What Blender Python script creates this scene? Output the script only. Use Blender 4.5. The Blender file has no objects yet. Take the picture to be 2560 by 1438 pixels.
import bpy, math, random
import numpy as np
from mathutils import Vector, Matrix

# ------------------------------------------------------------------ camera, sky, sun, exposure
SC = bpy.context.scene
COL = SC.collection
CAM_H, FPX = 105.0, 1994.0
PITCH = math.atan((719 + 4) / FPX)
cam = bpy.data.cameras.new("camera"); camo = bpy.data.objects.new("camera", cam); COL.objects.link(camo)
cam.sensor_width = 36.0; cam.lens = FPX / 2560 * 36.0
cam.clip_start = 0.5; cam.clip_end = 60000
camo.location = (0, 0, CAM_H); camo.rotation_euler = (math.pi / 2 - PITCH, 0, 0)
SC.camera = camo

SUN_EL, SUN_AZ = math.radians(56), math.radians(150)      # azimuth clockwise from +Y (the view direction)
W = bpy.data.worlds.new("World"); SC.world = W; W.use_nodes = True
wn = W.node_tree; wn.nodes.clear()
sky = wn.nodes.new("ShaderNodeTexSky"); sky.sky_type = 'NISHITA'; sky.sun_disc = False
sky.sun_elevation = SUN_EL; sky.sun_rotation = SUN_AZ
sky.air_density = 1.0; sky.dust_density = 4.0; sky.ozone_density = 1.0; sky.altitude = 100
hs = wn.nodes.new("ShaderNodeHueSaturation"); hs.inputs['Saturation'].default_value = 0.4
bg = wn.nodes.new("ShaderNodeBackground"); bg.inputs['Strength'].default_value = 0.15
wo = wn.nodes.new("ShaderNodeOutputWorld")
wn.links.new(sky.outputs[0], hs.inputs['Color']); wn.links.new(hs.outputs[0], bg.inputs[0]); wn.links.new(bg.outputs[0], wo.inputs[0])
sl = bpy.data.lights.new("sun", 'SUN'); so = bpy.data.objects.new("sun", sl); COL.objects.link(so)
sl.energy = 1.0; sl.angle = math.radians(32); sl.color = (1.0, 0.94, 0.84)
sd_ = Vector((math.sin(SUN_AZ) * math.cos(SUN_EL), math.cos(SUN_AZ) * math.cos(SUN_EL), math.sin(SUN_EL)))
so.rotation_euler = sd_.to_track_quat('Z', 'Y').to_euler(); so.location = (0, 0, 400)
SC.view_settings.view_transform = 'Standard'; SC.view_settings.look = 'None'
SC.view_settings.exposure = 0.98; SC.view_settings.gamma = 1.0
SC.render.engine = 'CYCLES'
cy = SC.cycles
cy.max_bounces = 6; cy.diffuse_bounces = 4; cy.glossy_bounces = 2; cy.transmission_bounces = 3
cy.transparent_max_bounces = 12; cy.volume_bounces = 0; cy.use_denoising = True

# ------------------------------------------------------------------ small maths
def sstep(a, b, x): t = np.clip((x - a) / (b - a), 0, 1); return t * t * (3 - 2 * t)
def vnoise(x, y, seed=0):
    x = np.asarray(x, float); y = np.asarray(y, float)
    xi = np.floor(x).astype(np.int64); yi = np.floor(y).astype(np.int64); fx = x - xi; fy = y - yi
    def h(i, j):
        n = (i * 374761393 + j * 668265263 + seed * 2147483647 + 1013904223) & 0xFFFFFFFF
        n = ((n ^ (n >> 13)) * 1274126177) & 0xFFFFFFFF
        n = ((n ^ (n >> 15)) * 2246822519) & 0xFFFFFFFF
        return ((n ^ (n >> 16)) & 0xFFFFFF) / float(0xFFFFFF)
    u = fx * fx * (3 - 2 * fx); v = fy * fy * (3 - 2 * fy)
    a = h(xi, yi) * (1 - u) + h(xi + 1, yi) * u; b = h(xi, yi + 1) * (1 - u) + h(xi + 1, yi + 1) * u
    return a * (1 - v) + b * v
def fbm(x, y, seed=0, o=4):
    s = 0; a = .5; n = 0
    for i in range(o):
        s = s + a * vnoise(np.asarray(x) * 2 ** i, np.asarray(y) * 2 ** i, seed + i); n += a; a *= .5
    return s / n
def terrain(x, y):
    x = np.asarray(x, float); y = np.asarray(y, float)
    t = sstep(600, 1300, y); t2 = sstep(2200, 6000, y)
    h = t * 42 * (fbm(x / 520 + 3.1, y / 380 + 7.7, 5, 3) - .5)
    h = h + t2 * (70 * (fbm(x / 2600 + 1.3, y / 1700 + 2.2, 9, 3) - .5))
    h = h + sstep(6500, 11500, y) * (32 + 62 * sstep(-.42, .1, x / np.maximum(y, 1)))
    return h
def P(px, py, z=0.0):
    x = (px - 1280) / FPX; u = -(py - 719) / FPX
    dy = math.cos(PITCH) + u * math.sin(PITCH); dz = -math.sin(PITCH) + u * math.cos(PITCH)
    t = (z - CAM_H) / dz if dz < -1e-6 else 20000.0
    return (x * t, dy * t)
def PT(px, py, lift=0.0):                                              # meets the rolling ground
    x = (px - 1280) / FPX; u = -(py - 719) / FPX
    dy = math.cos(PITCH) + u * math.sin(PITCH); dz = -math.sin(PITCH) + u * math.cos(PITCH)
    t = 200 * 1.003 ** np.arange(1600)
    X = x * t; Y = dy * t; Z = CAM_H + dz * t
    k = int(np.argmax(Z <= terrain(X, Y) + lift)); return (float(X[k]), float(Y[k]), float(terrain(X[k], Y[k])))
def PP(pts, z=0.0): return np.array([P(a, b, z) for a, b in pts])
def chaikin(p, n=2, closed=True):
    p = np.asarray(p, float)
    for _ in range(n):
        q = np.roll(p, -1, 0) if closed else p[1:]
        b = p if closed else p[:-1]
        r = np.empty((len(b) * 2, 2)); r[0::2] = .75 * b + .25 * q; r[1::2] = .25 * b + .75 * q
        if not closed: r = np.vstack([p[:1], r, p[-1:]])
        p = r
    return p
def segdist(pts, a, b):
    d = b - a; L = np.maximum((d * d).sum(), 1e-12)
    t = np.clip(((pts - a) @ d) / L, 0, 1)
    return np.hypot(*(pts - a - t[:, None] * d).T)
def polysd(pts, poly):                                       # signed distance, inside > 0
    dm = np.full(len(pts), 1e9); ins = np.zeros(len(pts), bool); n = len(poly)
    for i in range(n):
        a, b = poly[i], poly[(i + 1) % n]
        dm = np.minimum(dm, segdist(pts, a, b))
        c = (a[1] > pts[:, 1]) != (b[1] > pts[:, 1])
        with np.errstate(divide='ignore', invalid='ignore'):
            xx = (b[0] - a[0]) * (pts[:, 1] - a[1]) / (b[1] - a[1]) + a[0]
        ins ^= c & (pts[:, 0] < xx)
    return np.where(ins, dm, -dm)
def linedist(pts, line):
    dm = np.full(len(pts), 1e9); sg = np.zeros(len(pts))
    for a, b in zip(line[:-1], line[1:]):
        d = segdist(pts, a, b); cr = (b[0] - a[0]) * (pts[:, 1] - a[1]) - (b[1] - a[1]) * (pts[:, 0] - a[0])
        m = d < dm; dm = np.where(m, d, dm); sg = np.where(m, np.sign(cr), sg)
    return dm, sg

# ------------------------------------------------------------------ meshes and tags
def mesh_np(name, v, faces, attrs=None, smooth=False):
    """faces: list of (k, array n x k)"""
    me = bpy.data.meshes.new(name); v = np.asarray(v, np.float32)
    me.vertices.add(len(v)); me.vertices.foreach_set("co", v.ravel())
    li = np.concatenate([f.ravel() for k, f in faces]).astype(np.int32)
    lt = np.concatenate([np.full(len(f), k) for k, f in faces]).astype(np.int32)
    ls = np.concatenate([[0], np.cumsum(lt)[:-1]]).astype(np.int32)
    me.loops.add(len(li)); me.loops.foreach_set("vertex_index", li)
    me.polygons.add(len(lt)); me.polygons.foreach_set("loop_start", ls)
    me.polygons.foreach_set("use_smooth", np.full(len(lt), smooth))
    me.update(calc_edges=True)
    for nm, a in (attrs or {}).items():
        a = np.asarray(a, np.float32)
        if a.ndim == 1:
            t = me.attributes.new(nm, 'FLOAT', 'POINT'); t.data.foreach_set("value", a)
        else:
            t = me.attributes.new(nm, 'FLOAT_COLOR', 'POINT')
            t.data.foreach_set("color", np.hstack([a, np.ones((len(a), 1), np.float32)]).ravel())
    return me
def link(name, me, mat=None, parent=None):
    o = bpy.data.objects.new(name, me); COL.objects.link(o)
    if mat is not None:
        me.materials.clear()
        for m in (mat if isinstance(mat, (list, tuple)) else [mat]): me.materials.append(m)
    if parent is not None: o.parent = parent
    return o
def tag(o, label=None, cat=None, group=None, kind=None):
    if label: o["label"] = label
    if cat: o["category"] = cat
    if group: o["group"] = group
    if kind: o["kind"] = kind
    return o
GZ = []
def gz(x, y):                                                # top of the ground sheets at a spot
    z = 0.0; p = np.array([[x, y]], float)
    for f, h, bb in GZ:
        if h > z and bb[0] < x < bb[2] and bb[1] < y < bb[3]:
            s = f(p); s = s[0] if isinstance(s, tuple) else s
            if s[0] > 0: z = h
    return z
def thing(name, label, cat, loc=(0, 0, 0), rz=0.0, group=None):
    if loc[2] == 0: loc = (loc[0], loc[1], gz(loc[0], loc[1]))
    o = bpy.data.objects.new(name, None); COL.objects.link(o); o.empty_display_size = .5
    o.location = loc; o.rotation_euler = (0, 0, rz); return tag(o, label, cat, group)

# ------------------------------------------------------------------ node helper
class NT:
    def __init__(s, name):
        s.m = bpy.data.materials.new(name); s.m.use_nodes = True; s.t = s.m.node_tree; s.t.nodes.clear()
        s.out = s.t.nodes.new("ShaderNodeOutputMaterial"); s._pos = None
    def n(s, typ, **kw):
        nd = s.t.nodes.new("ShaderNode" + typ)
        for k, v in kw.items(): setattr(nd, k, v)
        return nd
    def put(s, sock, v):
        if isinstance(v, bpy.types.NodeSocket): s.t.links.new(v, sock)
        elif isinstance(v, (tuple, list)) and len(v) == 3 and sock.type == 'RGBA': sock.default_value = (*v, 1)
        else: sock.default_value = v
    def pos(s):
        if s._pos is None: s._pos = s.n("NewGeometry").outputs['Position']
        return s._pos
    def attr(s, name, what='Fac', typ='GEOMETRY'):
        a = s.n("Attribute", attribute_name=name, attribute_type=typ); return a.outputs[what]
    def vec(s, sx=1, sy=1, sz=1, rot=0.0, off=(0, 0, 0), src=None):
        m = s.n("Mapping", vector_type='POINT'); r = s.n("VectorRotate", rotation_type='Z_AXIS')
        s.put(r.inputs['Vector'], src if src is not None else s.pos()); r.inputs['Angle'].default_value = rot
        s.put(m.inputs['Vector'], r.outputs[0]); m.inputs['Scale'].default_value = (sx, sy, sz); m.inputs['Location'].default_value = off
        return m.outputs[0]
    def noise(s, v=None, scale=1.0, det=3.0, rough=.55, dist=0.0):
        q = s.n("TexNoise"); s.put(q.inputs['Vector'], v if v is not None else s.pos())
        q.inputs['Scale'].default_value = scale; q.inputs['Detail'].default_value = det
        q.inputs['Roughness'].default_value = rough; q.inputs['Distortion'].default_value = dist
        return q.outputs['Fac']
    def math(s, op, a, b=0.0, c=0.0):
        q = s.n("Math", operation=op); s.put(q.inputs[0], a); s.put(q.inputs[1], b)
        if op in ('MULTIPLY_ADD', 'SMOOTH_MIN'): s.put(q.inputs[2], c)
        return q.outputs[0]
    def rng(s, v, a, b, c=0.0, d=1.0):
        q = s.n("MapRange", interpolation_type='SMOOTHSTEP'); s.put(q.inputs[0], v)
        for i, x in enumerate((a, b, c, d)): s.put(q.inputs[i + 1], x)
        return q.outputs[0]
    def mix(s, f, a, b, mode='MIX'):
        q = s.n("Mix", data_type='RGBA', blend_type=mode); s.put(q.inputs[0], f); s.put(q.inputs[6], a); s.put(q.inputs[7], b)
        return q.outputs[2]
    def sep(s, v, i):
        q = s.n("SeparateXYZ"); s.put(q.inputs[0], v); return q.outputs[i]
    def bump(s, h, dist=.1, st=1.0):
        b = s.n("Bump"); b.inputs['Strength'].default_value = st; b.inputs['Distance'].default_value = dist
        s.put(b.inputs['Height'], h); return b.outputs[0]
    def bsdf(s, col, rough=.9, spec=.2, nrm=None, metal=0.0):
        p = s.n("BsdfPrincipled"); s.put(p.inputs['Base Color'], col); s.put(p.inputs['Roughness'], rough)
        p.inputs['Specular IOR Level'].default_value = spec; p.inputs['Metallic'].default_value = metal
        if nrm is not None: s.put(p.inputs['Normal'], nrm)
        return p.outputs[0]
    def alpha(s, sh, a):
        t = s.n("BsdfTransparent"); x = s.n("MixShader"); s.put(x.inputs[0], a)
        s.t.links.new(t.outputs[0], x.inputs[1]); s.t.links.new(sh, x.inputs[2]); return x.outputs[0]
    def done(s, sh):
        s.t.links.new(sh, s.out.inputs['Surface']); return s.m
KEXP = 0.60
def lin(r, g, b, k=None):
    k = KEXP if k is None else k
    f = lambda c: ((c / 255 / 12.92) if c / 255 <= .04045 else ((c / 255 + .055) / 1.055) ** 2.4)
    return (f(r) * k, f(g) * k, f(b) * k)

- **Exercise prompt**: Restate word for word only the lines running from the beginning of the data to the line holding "from mathutils import Vector, Matrix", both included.

- **Task response**:
What Blender Python script creates this scene? Output the script only. Use Blender 4.5. The Blender file has no objects yet. Take the picture to be 2560 by 1438 pixels.
import bpy, math, random
import numpy as np
from mathutils import Vector, Matrix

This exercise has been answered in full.